CATTLE DECAPITATION – Death Atlas

by Chiara Simonetta

Il 2019 si chiude con il grande ritorno dei californiani Cattle Decapitation, storica band del panorama death/grindcore, che lo scorso 29 novembre ha rilasciato il proprio ottavo full-length, “Death Atlas”.

Prima di concentrarci sull’album, facciamo un breve riepilogo sulla storia della band. I Cattle Decapitation nascono a San Diego nel 1996 e debuttano l’anno successivo con il demo “Ten Torments of the Damned”; il loro primo full-length è “Homovore”, del 2000. Come possiamo ben notare dai titoli e dai testi dei brani, la band si pone in aperta e brutale polemica contro l’abuso e il maltrattamento degli animali e lo sfruttamento dell’ambiente. Pionieri di ideologie animaliste, ritraggono scenari utopici, apocalittici e catastrofici, dove in una realtà capovolta è l’uomo ad esser vittima di una violenza inaudita e al limite dell’estinzione. Frequente l’immagine della distruzione del pianeta e dell’estinzione di massa, che, per quanto possa parere agli occhi (e alle orecchie) di tutti uno immaginario fantascientifico inverosimile, vuole spingerci con forza a una profonda riflessione sulle condizioni precarie del nostro pianeta e su temi etici di importanza e attualità non irrilevanti.
Dal 2015, anno di pubblicazione del loro ultimo full-length, “The Anthropocene Extintion” – uno dei loro lavori meglio riusciti – si sono fatti attendere fino a pochi mesi fa, con un album pazzesco, sulla stessa linea della produzione precedente: “Death Atlas“.

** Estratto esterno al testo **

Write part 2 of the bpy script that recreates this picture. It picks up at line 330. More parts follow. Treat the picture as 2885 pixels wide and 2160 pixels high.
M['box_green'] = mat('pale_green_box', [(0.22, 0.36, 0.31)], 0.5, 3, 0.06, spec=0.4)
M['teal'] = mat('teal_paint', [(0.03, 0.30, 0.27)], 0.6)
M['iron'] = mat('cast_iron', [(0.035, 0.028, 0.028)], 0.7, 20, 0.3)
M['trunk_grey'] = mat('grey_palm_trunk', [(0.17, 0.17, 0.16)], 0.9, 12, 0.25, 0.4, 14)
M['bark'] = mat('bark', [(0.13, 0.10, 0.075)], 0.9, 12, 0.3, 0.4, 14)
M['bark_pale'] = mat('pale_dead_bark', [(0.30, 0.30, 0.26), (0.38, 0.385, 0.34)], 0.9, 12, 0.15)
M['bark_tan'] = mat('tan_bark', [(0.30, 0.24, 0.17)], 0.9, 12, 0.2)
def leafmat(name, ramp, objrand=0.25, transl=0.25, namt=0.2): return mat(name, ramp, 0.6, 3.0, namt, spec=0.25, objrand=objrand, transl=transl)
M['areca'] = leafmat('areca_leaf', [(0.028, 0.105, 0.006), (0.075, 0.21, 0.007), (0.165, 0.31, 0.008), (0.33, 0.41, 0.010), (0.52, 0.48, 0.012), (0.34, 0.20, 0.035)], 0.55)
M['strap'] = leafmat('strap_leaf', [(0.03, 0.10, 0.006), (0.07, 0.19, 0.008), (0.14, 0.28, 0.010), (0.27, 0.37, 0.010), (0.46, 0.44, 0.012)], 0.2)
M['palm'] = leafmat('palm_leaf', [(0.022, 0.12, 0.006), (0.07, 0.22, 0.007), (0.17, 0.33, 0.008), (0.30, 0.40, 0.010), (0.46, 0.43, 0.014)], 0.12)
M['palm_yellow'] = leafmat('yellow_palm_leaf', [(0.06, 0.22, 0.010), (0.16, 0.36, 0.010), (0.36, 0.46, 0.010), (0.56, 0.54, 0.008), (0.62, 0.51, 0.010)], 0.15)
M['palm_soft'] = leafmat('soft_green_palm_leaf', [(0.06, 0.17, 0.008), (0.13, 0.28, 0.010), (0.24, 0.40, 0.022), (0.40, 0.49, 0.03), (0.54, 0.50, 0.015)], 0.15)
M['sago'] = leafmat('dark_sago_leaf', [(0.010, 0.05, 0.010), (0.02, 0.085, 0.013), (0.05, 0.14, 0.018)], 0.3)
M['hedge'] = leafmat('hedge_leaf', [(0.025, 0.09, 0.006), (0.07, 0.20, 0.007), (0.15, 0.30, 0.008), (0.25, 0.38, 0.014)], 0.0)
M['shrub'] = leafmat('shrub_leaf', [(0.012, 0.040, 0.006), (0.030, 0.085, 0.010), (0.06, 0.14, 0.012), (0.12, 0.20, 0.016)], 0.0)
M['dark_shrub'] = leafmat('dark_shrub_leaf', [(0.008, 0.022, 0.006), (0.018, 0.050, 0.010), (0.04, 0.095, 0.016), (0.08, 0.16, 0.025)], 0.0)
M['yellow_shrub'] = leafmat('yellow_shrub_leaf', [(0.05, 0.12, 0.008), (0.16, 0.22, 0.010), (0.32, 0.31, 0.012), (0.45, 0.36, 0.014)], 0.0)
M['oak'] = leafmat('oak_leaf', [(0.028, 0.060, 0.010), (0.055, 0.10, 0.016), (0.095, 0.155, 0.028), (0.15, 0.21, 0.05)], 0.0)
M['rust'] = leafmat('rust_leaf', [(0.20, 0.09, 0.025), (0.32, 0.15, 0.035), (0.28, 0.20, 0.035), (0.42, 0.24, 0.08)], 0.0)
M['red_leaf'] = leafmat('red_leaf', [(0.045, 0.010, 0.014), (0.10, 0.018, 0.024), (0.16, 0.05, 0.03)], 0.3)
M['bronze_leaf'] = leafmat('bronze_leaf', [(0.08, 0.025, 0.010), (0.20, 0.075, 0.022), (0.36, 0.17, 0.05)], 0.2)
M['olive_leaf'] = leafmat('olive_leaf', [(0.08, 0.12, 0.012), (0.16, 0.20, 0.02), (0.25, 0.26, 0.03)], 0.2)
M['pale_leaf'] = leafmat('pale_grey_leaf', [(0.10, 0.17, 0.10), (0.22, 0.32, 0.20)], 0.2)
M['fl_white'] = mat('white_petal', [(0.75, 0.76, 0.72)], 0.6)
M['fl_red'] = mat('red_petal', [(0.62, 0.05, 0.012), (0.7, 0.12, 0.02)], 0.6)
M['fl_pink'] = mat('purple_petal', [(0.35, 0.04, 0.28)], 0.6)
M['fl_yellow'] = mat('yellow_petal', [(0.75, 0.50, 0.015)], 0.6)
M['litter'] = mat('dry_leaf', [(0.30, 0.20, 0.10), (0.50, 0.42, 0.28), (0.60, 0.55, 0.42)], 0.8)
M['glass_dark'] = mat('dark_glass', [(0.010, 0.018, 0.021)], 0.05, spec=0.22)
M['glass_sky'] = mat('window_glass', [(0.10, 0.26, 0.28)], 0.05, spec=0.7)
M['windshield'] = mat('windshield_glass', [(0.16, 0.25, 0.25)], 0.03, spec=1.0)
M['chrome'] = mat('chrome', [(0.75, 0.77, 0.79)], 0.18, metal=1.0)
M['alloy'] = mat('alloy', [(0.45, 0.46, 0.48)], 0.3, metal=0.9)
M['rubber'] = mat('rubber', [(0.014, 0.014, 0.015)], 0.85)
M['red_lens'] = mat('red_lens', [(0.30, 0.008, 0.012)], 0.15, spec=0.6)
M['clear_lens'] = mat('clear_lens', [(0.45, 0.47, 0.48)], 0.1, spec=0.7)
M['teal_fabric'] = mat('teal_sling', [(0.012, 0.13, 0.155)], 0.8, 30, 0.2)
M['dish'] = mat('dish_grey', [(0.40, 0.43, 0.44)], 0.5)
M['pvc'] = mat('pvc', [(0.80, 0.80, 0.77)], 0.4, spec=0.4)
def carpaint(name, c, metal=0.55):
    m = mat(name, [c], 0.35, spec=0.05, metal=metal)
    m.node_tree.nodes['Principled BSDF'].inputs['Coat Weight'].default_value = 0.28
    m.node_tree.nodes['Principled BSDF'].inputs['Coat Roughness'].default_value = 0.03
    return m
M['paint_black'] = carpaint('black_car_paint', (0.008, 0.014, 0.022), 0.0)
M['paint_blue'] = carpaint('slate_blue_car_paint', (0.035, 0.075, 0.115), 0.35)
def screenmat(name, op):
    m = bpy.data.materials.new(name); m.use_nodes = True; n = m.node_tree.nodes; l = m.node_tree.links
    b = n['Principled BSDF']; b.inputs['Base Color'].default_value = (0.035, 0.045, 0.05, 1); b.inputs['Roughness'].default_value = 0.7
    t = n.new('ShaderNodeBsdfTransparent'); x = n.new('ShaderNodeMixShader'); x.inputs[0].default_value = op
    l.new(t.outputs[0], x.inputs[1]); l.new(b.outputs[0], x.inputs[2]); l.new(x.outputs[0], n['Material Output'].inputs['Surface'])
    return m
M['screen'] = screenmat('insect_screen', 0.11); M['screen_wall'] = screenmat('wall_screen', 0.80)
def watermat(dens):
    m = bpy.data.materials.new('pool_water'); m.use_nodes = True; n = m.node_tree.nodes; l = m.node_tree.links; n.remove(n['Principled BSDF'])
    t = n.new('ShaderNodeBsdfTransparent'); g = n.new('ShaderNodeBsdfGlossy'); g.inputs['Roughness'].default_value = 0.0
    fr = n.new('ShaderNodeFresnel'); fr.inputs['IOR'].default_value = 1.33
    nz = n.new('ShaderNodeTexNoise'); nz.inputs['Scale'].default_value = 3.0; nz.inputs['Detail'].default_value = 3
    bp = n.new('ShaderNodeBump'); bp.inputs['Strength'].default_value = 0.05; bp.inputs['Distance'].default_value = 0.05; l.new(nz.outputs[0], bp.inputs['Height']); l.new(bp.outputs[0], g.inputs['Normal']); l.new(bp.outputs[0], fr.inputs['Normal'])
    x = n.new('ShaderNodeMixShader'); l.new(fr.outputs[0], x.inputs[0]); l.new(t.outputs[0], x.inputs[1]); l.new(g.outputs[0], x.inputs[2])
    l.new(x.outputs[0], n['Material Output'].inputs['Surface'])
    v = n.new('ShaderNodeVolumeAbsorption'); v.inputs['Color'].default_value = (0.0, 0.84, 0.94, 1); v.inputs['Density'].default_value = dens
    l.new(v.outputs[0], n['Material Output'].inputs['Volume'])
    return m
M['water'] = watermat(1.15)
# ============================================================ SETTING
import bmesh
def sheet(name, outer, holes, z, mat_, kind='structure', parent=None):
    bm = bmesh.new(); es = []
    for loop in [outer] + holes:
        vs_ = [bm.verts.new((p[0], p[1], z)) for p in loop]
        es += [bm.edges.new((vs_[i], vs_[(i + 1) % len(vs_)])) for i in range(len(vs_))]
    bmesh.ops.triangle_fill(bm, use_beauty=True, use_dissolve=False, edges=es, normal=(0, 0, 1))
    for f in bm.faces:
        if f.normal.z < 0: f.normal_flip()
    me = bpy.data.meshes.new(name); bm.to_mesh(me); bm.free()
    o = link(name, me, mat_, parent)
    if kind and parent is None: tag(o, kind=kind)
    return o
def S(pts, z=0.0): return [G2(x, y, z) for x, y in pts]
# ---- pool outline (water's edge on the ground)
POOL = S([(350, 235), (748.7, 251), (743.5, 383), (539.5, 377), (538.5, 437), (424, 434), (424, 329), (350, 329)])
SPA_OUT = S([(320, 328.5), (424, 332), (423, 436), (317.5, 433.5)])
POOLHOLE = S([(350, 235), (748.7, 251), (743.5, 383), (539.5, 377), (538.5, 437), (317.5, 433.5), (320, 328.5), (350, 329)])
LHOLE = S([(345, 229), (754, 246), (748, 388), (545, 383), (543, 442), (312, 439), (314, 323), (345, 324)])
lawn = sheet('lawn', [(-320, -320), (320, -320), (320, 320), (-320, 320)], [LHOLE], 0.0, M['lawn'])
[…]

Fin da subito, al primo ascolto, si rimane molto colpiti da questo lavoro, a partire dall’intro, “Anthropogenic: End Transmission”, che, decisamente suggestiva e d’effetto, genera curiosità e suspense negli ascoltatori. Il brano appena successivo non delude: ha una carica esplosiva, ricalcando perfettamente lo stile che caratterizza dalle origini la band. Invariata anche la performance vocale di Travis Ryan, con la sua capacità unica di giocare sulle variazioni tonali pur sempre restando su scream e growl. Singolari i due intermezzi, “The Great Dying” e “The Great Dying Part.II” che, richiamando l’intro, tratteggiano il leitmotiv dell’album intero e mettono in pausa per poco più di un minuto la carica devastante di riff aggressivi e blastbeat di tutti gli altri pezzi.
Tra i brani si fanno apprezzare maggiormente, “Bring Back The Plague”, a metà dell’album, e “Time’s Cruel Curtain”, che colpisce per l’intro sorprendentemente melodica e di chiara influenza black; posso dire che soprattutto questo tratto distingue quest’ultimo album dalla produzione precedente, ossia la presenza costante di motivi più melodici e per certi versi drammatici, che conferiscono pathos e una maggiore intensità emotiva.
In conclusione, non si può che dare un giudizio positivo: un album potente, aggressivo, piacevole da ascoltare.
I Cattle Decapitation dimostrano ancora una volta di essere capaci di superarsi ulteriormente e di riuscire nello sforzo di trasmettere un messaggio etico estremamente attuale e importante.